Growing up seeing a woman embrace both her masculinity and her femininity in her style was so huge for me and inspired me so much

Doechii on Grace Jones

That sense of confidence, however, hasn’t exactly been omnipresent. “I’ve always had belief in myself and have always known who I am, but I didn’t have the confidence to carry out who I was publicly,” Doechii says. “It’s taken me years to develop myself into the woman that I am, and to get to sit in an interview and say that I’m the best and I’m that girl, it took a lot of falling down. It took a lot of getting beat up. It took a lot of crying and being depressed, and until I couldn’t be depressed no more, and I’m tired of feeling sorry for myself.”
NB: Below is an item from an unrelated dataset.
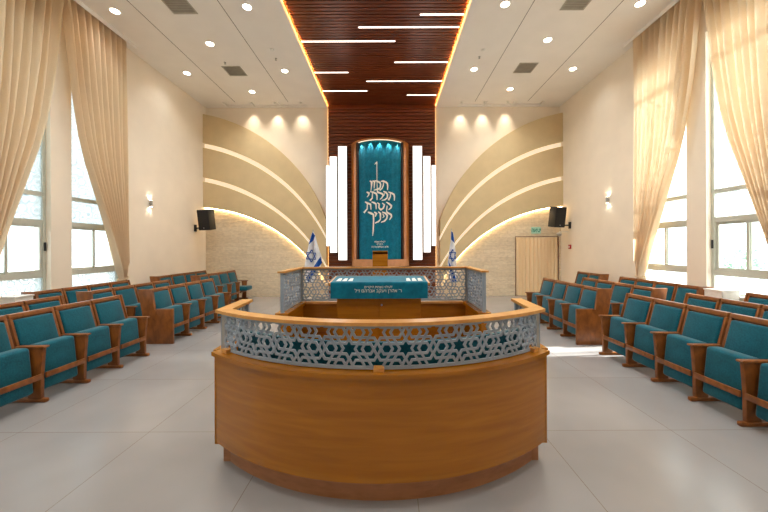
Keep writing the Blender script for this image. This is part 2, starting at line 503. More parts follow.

Doechii is out here resisting being pigeonholed at all costs. It’s perhaps not so surprising, then, that when we bring up the word ‘resistance’, she immediately latches onto it. “It’s interesting that you brought that word up,” she considers. “I feel like resistance has been a common theme in my career and in my personal life. I feel heavily inspired by that right now.” Furthermore, while ‘Alligator Bites Never Heal’ is consciously rather scattered in its approach, it comes from a place of self-assurance. 

“I am embracing my ability to be a chameleon,” she says. “I gravitate towards any sound as long as I show up as myself.”